I also find it interesting that people love being and meeting on steps in general, perhaps more so than they do in a flat square or piazza. The Utzon steps provide groups of people so many varieties of position in which they can congregate, whether sitting in a row or standing, and they afford dramatically foreshortened views of the shell roofs as well as long views, way up the harbour, to Manly.

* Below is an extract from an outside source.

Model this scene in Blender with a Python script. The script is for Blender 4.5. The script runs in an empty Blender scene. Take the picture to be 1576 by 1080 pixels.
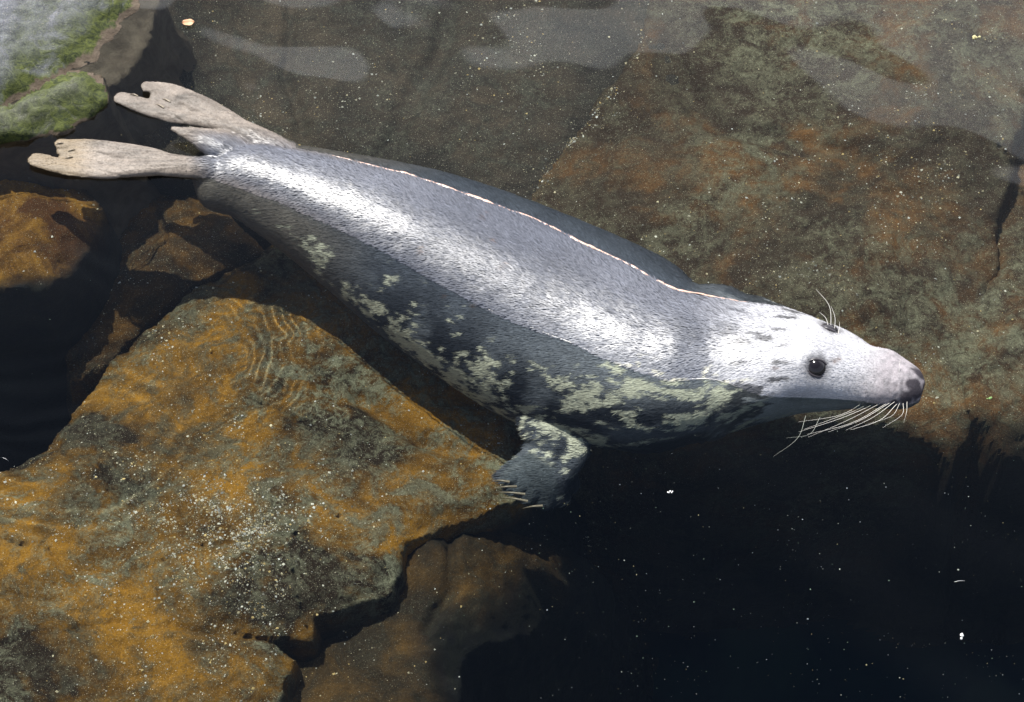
import bpy, bmesh, math, random
import numpy as np
from mathutils import Vector
from mathutils.bvhtree import BVHTree

S = bpy.context.scene
C = S.collection
rng = np.random.default_rng(7)
random.seed(7)

# ------------------------------------------------------------------ camera, sky, sun
PITCH = math.radians(52); DIST = 5.2; LENS = 81.4
cd = bpy.data.cameras.new('camera'); cam = bpy.data.objects.new('camera', cd); C.objects.link(cam); S.camera = cam
cd.lens = LENS; cd.clip_end = 30000; cd.clip_start = .5
cam.location = (0, -DIST*math.cos(PITCH), DIST*math.sin(PITCH))
cam.rotation_euler = (math.pi/2-PITCH, 0, 0)

SUN_EL = math.radians(62); SUN_AZ = math.radians(124)      # azimuth counter-clockwise from +x
SUN_DIR = Vector((math.cos(SUN_EL)*math.cos(SUN_AZ), math.cos(SUN_EL)*math.sin(SUN_AZ), math.sin(SUN_EL)))
W = bpy.data.worlds.new('World'); S.world = W; W.use_nodes = True
wn = W.node_tree.nodes; wl = W.node_tree.links
sky = wn.new('ShaderNodeTexSky'); sky.sky_type = 'NISHITA'; sky.sun_disc = False
sky.sun_elevation = SUN_EL; sky.sun_rotation = math.pi/2-SUN_AZ
sky.air_density = 1.0; sky.dust_density = .2
# a bright cloud bank standing up to about 45 degrees, unseen and shaped for its reflection on the water, clear sky above it
def wnode(t, **kw):
    x = wn.new(t)
    for k, v in kw.items(): setattr(x, k, v)
    return x
def wmath(op, a, b):
    x = wnode('ShaderNodeMath', operation=op)
    for s_, v in ((x.inputs[0], a), (x.inputs[1], b)):
        if hasattr(v, 'links'): wl.new(v, s_)
        else: s_.default_value = v
    return x.outputs[0]
wtc = wnode('ShaderNodeTexCoord').outputs['Generated']; wsp = wnode('ShaderNodeSeparateXYZ'); wl.new(wtc, wsp.inputs[0])
wnz = wnode('ShaderNodeTexNoise'); wnz.inputs['Scale'].default_value = 6; wnz.inputs['Detail'].default_value = 7; wl.new(wtc, wnz.inputs['Vector'])
wn2 = wnode('ShaderNodeTexNoise'); wn2.inputs['Scale'].default_value = 2.2; wn2.inputs['Detail'].default_value = 4; wl.new(wtc, wn2.inputs['Vector'])
wh = wmath('ADD', wsp.outputs[2], wmath('ADD', wmath('MULTIPLY', wmath('SUBTRACT', wnz.outputs[0], .5), -.10), wmath('MULTIPLY', wsp.outputs[0], -.17)))
wr = wnode('ShaderNodeMapRange'); wr.inputs[1].default_value = .683; wr.inputs[2].default_value = .678; wl.new(wh, wr.inputs[0])
wr2 = wnode('ShaderNodeMapRange'); wr2.inputs[1].default_value = .84; wr2.inputs[2].default_value = .68; wl.new(wh, wr2.inputs[0])
wfac = wmath('MULTIPLY', wmath('ADD', wmath('MULTIPLY', wr.outputs[0], .85), wmath('MULTIPLY', wr2.outputs[0], .16)), wmath('MAXIMUM', .12, wmath('MINIMUM', 1., wmath('ADD', wmath('MULTIPLY', wn2.outputs[0], 1.2), wmath('SUBTRACT', wmath('MULTIPLY', wsp.outputs[1], .9), .45)))))
wmx = wnode('ShaderNodeMix', data_type='RGBA', clamp_factor=True); wl.new(wfac, wmx.inputs[0]); wl.new(sky.outputs[0], wmx.inputs[6]); wmx.inputs[7].default_value = (32, 32, 35, 1)
wl.new(wmx.outputs[2], wn['Background'].inputs[0]); wn['Background'].inputs[1].default_value = .055

sl = bpy.data.lights.new('sun', 'SUN'); sl.energy = 4.8; sl.angle = math.radians(.5); sl.color = (1, .965, .91)
so = bpy.data.objects.new('sun', sl); C.objects.link(so); so.rotation_euler = SUN_DIR.to_track_quat('Z', 'Y').to_euler()
sl.cycles.is_caustics_light = True                        # real sunlight refracted by the water surface

S.view_settings.view_transform = 'Standard'; S.view_settings.look = 'None'
S.view_settings.gamma = 1; S.view_settings.use_curve_mapping = False
S.view_settings.exposure = 0.75

UNIT = 10                    # modelled in metres, then the whole scene is set to 1 unit = 10 cm (unit scale 0.1)
S.unit_settings.system = 'METRIC'; S.unit_settings.scale_length = 1/UNIT

# ------------------------------------------------------------------ helpers
FPX = LENS/36*1576
CAMP = np.array(cam.location)
FW = np.array([0, math.cos(PITCH), -math.sin(PITCH)]); UPV = np.array([0, math.sin(PITCH), math.cos(PITCH)]); RT = np.array([1., 0, 0])
def sight(px, py):
    d = FW + RT*(px-788)/FPX + UPV*(540-py)/FPX
    return d/np.linalg.norm(d)
def bend(d):
    n = 1/1.33; c = -d[2]; k = 1-n*n*(1-c*c)
    return n*d + np.array([0, 0, n*c-math.sqrt(k)])
def at(px, py, z=0.):
    """measured point of the photograph -> place in the pool at height z (below 0: under water)"""
    d = sight(px, py)
    if z >= 0: return CAMP + d*((z-CAMP[2])/d[2])
    h = CAMP + d*(-CAMP[2]/d[2]); t = bend(d)
    return h + t*(z/t[2])

def hsh(ix, iy, iz, seed):
    n = (ix*374761393 + iy*668265263 + iz*2147483647 + seed*144269504) & 0xffffffff
    n = ((n ^ (n >> 13))*1274126177) & 0xffffffff
    n = ((n ^ (n >> 16))*2246822519) & 0xffffffff
    return ((n ^ (n >> 15)) & 0xffffff)/float(0xffffff)
def vnoise(p, seed=0):
    """value noise, p (N,3) -> (N,) in -1..1"""
    f = np.floor(p); i = f.astype(np.int64); t = p-f; t = t*t*t*(t*(t*6-15)+10)
    out = 0
    for dx in (0, 1):
        for dy in (0, 1):
            for dz in (0, 1):
                w = (t[:, 0] if dx else 1-t[:, 0])*(t[:, 1] if dy else 1-t[:, 1])*(t[:, 2] if dz else 1-t[:, 2])
                out = out + w*hsh(i[:, 0]+dx, i[:, 1]+dy, i[:, 2]+dz, seed)
    return out*2-1
def fbm(p, scale, octv=4, seed=0, gain=.5):
    a = 1.; s = 0; tot = 0; q = p*scale
    for k in range(octv):
        s = s + a*vnoise(q+k*17.3, seed+k); tot += a; a *= gain; q = q*2.03
    return s/tot
def smooth(x, a, b):
    t = np.clip((x-a)/(b-a), 0, 1); return t*t*(3-2*t)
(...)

And so, in October, I commenced my small project. I’m lucky to live a forty minute walk away and so I would put my watercolours in a backpack and either walk through the Botanic Gardens or ride my bike to Bennelong Point. Then, after deciding where I was going to sit on the steps, I would get out my two watercolour plates, my folder of cut up pieces of Arches hot-pressed paper, a roll of tape so the paper wouldn’t blow away, and my tube of different-sized sable brushes. I commenced each picture with a line drawing done with a pigment ink pen. I use a variety of pen whose ink dries quickly and does not bleed when, in the second phase of my process, I apply washes of  watercolour over it. Sometimes at the end I add a few more black lines with the pen.

There is an open gap under each of the long Opera House steps, and, being aware that my brushes might roll or get blown down into it, I took care to place them beside a rubber grommet that is wedged in the gap every few metres. One windy day however a gust blew two of my best sables forward and down into the void. There must be a lot of stuff lost in that irretrievable space.

Groups of visitors came and went as I painted and drew -- Chinese tourists fresh off their coaches, office workers taking lunch breaks, wedding photographers with bride and groom, audiences early for the matinee of ‘South Pacific’. Many of them were holding their mobile phones, ipads and digital cameras out in front of them, taking thousands of snaps of the sails. Often the partner was made to jump in the air in front of them, doing the v sign at the same time. The modern camera or device, I noted, is no longer held close to the face.

Because I was working small, and perhaps because I look like a crazy old coot, people left me alone. Even the security guards; who may have noticed that I was reappearing there each day and was sitting in one place for some time. The seagulls would assume that I was opening a sandwich and crowd eagerly around, but soon got bored and flew off. ‘Don’t you just hate watercolourists’, they’d be saying to each other.